Provided data ->

◆ ◆ ◆ ◆

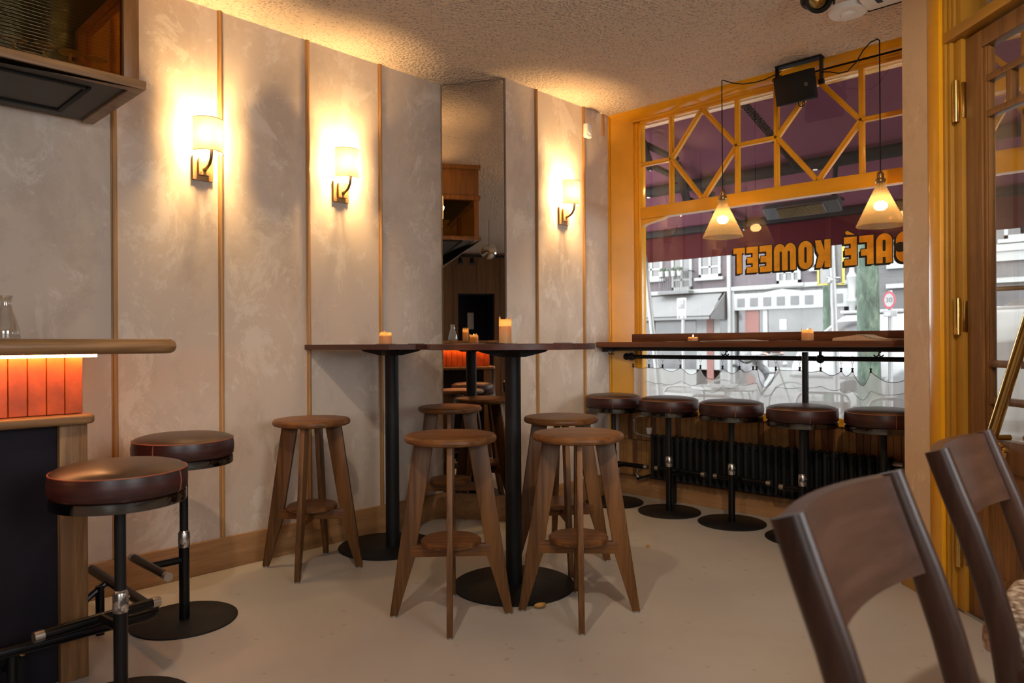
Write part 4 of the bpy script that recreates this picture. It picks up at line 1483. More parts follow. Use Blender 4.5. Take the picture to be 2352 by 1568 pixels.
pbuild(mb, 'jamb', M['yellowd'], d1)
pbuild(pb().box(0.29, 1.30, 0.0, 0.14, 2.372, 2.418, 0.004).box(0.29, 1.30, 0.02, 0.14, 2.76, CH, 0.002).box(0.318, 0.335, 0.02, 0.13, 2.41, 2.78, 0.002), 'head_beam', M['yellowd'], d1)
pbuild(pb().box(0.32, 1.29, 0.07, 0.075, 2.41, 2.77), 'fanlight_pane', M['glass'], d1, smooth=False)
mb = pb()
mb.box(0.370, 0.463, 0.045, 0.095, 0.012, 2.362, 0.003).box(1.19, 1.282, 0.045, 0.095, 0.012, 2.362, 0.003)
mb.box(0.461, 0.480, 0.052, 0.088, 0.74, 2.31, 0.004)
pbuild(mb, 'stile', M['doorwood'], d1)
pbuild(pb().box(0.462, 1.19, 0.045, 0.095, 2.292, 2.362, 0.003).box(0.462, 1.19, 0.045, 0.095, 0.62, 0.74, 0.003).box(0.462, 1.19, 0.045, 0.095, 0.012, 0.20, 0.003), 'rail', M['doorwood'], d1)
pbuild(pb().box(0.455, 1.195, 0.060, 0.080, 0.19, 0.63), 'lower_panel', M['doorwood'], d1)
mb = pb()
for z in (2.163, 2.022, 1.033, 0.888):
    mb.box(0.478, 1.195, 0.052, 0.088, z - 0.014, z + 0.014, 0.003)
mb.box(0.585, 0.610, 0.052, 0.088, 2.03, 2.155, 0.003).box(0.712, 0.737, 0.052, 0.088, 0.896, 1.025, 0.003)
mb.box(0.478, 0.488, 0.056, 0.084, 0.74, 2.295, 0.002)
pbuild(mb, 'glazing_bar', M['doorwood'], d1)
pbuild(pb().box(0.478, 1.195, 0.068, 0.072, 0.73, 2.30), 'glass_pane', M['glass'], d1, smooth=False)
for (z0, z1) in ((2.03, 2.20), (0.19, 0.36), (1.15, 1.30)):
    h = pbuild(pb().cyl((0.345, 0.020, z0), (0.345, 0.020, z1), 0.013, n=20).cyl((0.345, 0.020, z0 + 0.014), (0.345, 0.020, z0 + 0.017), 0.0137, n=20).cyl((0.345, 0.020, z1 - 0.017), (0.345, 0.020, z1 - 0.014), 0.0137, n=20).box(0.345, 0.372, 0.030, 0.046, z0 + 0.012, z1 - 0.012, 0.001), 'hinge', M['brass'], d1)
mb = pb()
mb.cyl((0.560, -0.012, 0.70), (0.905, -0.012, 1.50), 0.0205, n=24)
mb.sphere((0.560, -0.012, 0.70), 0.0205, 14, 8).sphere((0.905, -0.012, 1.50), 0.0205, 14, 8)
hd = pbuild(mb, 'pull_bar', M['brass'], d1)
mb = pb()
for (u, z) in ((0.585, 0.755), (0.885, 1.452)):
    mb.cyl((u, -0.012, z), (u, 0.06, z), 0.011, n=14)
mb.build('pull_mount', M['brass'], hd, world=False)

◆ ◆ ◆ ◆

Stated problem ->
Pictures are excluded; copy all other data exactly as shown.

Written solution ->
Write part 4 of the bpy script that recreates this picture. It picks up at line 1483. More parts follow. Use Blender 4.5. Take the picture to be 2352 by 1568 pixels.
pbuild(mb, 'jamb', M['yellowd'], d1)
pbuild(pb().box(0.29, 1.30, 0.0, 0.14, 2.372, 2.418, 0.004).box(0.29, 1.30, 0.02, 0.14, 2.76, CH, 0.002).box(0.318, 0.335, 0.02, 0.13, 2.41, 2.78, 0.002), 'head_beam', M['yellowd'], d1)
pbuild(pb().box(0.32, 1.29, 0.07, 0.075, 2.41, 2.77), 'fanlight_pane', M['glass'], d1, smooth=False)
mb = pb()
mb.box(0.370, 0.463, 0.045, 0.095, 0.012, 2.362, 0.003).box(1.19, 1.282, 0.045, 0.095, 0.012, 2.362, 0.003)
mb.box(0.461, 0.480, 0.052, 0.088, 0.74, 2.31, 0.004)
pbuild(mb, 'stile', M['doorwood'], d1)
pbuild(pb().box(0.462, 1.19, 0.045, 0.095, 2.292, 2.362, 0.003).box(0.462, 1.19, 0.045, 0.095, 0.62, 0.74, 0.003).box(0.462, 1.19, 0.045, 0.095, 0.012, 0.20, 0.003), 'rail', M['doorwood'], d1)
pbuild(pb().box(0.455, 1.195, 0.060, 0.080, 0.19, 0.63), 'lower_panel', M['doorwood'], d1)
mb = pb()
for z in (2.163, 2.022, 1.033, 0.888):
    mb.box(0.478, 1.195, 0.052, 0.088, z - 0.014, z + 0.014, 0.003)
mb.box(0.585, 0.610, 0.052, 0.088, 2.03, 2.155, 0.003).box(0.712, 0.737, 0.052, 0.088, 0.896, 1.025, 0.003)
mb.box(0.478, 0.488, 0.056, 0.084, 0.74, 2.295, 0.002)
pbuild(mb, 'glazing_bar', M['doorwood'], d1)
pbuild(pb().box(0.478, 1.195, 0.068, 0.072, 0.73, 2.30), 'glass_pane', M['glass'], d1, smooth=False)
for (z0, z1) in ((2.03, 2.20), (0.19, 0.36), (1.15, 1.30)):
    h = pbuild(pb().cyl((0.345, 0.020, z0), (0.345, 0.020, z1), 0.013, n=20).cyl((0.345, 0.020, z0 + 0.014), (0.345, 0.020, z0 + 0.017), 0.0137, n=20).cyl((0.345, 0.020, z1 - 0.017), (0.345, 0.020, z1 - 0.014), 0.0137, n=20).box(0.345, 0.372, 0.030, 0.046, z0 + 0.012, z1 - 0.012, 0.001), 'hinge', M['brass'], d1)
mb = pb()
mb.cyl((0.560, -0.012, 0.70), (0.905, -0.012, 1.50), 0.0205, n=24)
mb.sphere((0.560, -0.012, 0.70), 0.0205, 14, 8).sphere((0.905, -0.012, 1.50), 0.0205, 14, 8)
hd = pbuild(mb, 'pull_bar', M['brass'], d1)
mb = pb()
for (u, z) in ((0.585, 0.755), (0.885, 1.452)):
    mb.cyl((u, -0.012, z), (u, 0.06, z), 0.011, n=14)
mb.build('pull_mount', M['brass'], hd, world=False)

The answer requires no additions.